베트남 비즈니스 동향 업데이트: April 2026
Vietnam's social investment rose 10.7% in Q1 2026, signaling strong confidence. Major Korean firms like Samsung Electro-Mechanics and POSCO Future M are leading the charge, while the textile sector navigates growth amidst global supply chain hurdles.
Key Economic and Investment Updates
1. Vietnam’s Q1 Social Investment Up 10.7%
According to the General Statistics Office under Vietnam's Ministry of Finance, total social investment in Vietnam increased by 10.7% year-on-year in the first quarter of 2026. Authorities stated this reflects improved investor confidence and a recovering business environment.

2. Samsung Electro-Mechanics to Invest $1.2B in AI Chip Substrates
As reported by Sedaily, Samsung Electro-Mechanics plans to invest $1.2 billion in Vietnam to produce FC-BGA (Flip Chip Ball Grid Array) substrates. The facility aims to supply Nvidia's Grok3 LPU, marking a strategic move to capture more of the AI semiconductor substrate market.

3. POSCO Future M Invests $400M in Vietnam Battery Plant
POSCO Future M has announced plans to invest at least $400 million in a large-scale battery materials manufacturing facility at the Song Cong II Industrial Park in Thai Nguyen province. This will serve as the company's first major battery materials production hub in Vietnam.

4. Korea-Vietnam Summit Scheduled in Hanoi
According to Reuters, Vietnamese President To Lam is expected to meet with South Korean President Lee Jae-myung in Hanoi next week. The report cites five sources familiar with the matter.

Textile and Manufacturing Trends
1. Vietnam Textile and Garment Exports Hit $10.54 Billion in Q1
Xinhua reported that Vietnam's textile and garment exports reached $10.54 billion in the first quarter of 2026. Vietnam.vn also noted that the sector maintained stable performance throughout the quarter.

2. Middle East Conflict Impacts Garment Orders
Vietnam News reported that local textile and garment companies are facing significant challenges in securing and fulfilling overseas orders due to the ongoing Middle East conflict, which continues to disrupt logistics and operations.
3. Labor Shortages Hinder Garment Sector Expansion
Vietnam's government portal highlighted a severe labor shortage facing garment manufacturers. This is a common issue across industrial parks and has been identified as a primary obstacle to scaling up business operations.

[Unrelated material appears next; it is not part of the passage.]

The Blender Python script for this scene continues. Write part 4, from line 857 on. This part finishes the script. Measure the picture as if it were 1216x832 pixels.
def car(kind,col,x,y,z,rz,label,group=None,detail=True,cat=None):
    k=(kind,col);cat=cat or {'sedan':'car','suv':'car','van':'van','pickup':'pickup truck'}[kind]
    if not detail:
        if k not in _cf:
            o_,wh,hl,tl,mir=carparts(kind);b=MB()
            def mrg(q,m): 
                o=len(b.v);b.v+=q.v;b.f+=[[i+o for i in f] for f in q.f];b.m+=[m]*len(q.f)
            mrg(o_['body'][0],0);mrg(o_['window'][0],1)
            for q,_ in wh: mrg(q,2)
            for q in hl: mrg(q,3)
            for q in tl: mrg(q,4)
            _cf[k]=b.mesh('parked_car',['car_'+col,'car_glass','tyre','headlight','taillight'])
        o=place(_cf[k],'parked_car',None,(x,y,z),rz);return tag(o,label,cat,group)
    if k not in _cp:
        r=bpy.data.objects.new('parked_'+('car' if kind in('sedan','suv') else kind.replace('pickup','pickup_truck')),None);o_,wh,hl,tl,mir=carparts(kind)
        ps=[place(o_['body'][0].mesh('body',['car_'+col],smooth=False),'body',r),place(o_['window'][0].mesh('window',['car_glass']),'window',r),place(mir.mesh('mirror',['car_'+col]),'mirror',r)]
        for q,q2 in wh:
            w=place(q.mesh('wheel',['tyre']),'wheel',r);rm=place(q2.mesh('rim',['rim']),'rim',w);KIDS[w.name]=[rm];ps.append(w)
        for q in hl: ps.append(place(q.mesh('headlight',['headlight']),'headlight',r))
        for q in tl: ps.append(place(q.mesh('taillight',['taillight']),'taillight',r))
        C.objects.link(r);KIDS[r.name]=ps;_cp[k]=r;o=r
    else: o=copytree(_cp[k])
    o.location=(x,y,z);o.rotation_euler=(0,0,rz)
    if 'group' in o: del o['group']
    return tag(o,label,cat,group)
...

4. Technology Innovation as Key to Survival
To cope with rising labor costs and more sophisticated market demands, automation, digitalization, and green transition have become core priorities for Vietnam's textile industry. The government portal notes that adopting these technologies is essential for improving productivity and competitiveness.

Industry Data & Statistics
| Category | Details | Source |
|---|---|---|
| Total Social Investment | Q1 2026: 10.7% increase YoY | |
| Textile/Garment Exports | Q1 2026: $10.54 Billion | |
| Samsung Electro-Mechanics | $1.2 Billion for FC-BGA production | |
| POSCO Future M | At least $400 Million for Thai Nguyen plant | Source |
| Hon Hai Subsidiary | Completed capital increase for Fushan Tech (VN), $58.3 Million investment |
Policy and Notes
Support Program for 100 Vietnamese Firms Going Global by 2030
The Prime Minister approved Decision No. 626/QD-TTg, the "Program to Expand Overseas Market Access 2026–2030." This initiative aims to support at least 100 private Vietnamese enterprises in their overseas investments, strengthening the global reach of the private sector in both scale and quality.
April 2026 Regulatory Updates
As of April 2026, Vietnam has implemented new regulatory changes across various sectors, including fire safety, banking, foreign investment, immigration, and administrative procedures. Foreign investors are advised to carefully review these new requirements.
Tay Ninh Province Accelerates Public Investment
The Tay Ninh Provincial People's Committee has directed departments, localities, and investors to implement comprehensive solutions to improve the efficiency of public investment disbursement for 2026, in line with the government's broader economic growth strategy.